We then bring out the colored hard-boiled Easter eggs for our annual egg fight. This is how the egg fight works. Each of two opponents holds a colored egg (one that they have decided is The Egg) with one end exposed. Then you try to hit the other person’s egg and crack their shell first.
Each participant stays in the competition as long as his or her egg has not cracked. There is some major strategy in staying in the game, much of it deals with how the egg is held. You really must hit the egg on the ends because if you hit it off center then it cracks. That is how you want to take down your opponent. You need to look for the opening where they have their egg unprotected and then sneak attack them on the side. No one in my family remembers how or why we started this tradition. I do remember, as a child, painstakingly picking out the perfect egg. I remember fondly one year, my Dad was winning and crushing everyone’s eggs. Little did we know, until sometime into the competition, that he was flexing his hand forward so that his knuckle was hitting our egg. My mother got so mad that she finally took her egg and smashed it right on top of his head. I warn you, this egg fight can get very heated. Well, I am sure you are wondering what the egg winner receives. They get bragging rights for the entire year for having the hardest shell, and they get one year of good luck!

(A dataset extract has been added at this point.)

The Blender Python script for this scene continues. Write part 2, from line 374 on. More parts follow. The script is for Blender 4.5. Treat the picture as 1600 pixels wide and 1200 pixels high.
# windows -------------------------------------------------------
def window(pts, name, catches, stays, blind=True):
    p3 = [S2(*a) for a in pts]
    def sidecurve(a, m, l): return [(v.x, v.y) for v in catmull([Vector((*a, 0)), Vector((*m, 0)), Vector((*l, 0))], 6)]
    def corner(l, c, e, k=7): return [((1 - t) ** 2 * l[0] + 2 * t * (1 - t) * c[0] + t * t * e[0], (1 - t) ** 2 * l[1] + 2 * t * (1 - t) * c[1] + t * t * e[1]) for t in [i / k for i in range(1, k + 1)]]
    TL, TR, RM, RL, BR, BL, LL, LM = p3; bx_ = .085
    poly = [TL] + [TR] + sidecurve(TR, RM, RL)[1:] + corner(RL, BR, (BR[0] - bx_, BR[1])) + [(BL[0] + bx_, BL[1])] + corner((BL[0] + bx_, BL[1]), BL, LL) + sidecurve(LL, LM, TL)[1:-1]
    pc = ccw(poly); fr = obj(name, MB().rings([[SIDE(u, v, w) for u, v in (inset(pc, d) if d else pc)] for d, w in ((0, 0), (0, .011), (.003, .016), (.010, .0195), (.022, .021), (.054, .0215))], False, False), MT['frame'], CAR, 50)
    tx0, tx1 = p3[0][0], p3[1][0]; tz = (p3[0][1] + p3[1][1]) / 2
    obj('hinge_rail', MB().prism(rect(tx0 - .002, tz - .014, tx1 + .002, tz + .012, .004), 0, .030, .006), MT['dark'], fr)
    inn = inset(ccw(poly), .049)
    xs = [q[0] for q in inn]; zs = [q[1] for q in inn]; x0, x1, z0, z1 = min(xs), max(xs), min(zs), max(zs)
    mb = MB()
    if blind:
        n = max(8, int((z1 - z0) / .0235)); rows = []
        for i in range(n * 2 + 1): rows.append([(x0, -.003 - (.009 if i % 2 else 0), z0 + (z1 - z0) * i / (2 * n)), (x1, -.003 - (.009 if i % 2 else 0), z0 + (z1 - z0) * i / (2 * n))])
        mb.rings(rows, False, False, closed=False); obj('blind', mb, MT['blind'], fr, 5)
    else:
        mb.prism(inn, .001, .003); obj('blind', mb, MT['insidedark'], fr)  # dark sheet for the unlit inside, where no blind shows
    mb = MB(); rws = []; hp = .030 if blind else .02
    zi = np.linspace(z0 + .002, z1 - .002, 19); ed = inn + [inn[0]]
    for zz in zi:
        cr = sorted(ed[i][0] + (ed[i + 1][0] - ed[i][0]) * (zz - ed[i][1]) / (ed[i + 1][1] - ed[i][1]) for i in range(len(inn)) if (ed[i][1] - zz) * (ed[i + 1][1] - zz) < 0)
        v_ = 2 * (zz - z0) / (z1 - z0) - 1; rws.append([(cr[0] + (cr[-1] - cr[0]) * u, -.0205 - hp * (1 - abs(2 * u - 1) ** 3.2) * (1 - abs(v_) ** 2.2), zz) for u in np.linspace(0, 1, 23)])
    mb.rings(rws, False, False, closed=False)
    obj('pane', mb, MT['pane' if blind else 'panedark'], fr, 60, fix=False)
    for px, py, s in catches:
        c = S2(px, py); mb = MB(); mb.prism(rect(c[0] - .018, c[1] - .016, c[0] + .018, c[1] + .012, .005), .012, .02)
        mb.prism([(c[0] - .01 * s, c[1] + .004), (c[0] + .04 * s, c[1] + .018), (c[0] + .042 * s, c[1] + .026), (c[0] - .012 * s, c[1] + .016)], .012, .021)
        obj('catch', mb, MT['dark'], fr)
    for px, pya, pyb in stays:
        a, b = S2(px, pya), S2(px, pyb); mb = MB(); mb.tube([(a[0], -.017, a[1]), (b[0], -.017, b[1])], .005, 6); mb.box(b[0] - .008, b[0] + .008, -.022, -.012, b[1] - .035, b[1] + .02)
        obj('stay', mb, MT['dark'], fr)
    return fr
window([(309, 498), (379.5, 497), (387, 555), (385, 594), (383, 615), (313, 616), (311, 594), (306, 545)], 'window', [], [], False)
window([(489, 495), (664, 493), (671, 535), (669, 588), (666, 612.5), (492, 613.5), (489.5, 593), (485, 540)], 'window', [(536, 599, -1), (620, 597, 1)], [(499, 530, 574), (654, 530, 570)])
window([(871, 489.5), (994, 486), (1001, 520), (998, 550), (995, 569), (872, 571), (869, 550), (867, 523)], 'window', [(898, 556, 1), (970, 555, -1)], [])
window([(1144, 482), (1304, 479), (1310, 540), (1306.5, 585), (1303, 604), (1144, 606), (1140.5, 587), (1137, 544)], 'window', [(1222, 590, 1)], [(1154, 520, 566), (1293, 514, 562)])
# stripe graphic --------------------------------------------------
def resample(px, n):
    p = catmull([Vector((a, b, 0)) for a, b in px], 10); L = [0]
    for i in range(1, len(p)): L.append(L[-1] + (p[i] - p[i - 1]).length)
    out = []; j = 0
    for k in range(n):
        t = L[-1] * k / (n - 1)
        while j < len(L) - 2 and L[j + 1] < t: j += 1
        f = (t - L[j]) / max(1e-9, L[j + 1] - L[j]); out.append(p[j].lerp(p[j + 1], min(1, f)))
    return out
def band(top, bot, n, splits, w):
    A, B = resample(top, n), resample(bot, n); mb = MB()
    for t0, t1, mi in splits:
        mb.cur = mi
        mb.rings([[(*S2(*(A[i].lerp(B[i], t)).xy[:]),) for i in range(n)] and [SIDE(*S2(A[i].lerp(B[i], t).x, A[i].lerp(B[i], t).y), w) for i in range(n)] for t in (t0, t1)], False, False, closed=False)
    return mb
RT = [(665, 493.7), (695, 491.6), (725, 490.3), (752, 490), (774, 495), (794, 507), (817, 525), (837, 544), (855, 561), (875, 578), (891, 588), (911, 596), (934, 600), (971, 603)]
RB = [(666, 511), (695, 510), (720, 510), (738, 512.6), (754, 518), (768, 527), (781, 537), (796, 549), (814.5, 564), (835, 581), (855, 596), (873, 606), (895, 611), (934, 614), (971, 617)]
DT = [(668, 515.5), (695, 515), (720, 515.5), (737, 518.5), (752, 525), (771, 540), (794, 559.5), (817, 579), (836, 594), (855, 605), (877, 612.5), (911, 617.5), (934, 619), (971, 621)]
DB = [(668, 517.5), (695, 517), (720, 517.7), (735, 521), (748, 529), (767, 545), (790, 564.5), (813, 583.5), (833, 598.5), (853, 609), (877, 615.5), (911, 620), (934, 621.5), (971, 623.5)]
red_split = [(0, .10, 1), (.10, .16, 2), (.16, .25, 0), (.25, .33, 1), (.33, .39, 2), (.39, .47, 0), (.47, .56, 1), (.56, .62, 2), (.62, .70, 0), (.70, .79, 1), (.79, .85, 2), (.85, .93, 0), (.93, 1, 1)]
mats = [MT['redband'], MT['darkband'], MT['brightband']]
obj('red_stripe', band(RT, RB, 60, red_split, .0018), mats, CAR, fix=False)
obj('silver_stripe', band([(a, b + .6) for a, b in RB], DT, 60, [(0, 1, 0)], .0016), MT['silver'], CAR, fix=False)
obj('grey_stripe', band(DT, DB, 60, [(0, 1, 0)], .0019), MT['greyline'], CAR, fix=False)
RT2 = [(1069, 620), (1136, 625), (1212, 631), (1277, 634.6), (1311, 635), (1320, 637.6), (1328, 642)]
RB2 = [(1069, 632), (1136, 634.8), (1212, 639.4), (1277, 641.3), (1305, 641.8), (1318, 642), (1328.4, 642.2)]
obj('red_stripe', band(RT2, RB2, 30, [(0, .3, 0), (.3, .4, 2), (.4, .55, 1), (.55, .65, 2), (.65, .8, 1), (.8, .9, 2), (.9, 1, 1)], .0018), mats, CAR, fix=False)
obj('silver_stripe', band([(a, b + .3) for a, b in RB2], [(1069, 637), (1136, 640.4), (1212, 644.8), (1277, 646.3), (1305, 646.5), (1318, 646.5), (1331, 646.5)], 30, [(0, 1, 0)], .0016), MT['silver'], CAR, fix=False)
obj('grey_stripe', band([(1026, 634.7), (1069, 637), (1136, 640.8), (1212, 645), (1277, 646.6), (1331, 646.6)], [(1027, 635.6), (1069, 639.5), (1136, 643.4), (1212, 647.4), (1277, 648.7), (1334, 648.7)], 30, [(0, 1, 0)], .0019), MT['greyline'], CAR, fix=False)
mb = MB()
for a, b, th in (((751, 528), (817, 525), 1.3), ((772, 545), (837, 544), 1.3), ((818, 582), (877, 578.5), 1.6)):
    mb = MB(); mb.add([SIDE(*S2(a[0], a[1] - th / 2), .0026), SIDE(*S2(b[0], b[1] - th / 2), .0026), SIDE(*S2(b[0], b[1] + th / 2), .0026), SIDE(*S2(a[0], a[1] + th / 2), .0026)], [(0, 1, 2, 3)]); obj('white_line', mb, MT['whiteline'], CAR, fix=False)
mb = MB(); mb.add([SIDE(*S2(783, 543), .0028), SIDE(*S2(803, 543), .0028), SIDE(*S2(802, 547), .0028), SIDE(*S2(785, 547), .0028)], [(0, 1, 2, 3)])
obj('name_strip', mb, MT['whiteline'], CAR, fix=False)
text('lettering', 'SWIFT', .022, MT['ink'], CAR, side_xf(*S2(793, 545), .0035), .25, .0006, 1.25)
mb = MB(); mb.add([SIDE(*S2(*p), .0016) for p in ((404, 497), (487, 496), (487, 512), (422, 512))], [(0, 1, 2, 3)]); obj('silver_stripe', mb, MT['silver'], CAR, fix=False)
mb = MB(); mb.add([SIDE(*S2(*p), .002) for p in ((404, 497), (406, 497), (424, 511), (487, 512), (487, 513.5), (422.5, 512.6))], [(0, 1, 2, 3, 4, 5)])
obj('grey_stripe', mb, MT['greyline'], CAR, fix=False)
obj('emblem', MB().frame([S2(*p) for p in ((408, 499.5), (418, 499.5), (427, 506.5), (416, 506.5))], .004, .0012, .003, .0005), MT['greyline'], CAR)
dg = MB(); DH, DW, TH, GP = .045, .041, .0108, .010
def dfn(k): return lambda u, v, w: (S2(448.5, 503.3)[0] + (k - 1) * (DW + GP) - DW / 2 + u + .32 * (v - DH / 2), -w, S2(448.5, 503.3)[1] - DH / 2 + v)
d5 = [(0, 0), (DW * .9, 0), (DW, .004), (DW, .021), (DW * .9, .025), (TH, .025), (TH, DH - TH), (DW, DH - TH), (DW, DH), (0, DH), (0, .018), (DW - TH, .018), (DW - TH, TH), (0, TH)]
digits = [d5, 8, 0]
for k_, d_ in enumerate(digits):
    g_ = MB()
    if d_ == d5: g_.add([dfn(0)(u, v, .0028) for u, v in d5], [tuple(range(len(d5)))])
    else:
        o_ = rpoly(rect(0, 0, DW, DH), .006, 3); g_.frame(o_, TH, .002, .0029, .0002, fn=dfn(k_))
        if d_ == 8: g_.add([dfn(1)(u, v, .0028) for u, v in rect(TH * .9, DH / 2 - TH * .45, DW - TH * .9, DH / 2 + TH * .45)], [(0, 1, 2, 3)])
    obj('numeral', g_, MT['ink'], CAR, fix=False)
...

Every year at Easter, I feel such a sense of joy. It is a holiday to rejoice: in the celebration of Easter, the coming of spring, and in the newness of the season. It is a time when anything seems possible; a time to start anew.

I wish you a very Happy Easter! I wish that you find something new and fresh to give yourself a sense of happiness. I wish you joy in the coming of spring. I wish you the promise of new beginnings. When you find what it is that you are going to start new, please let me know. I would love to hear because I love Easter!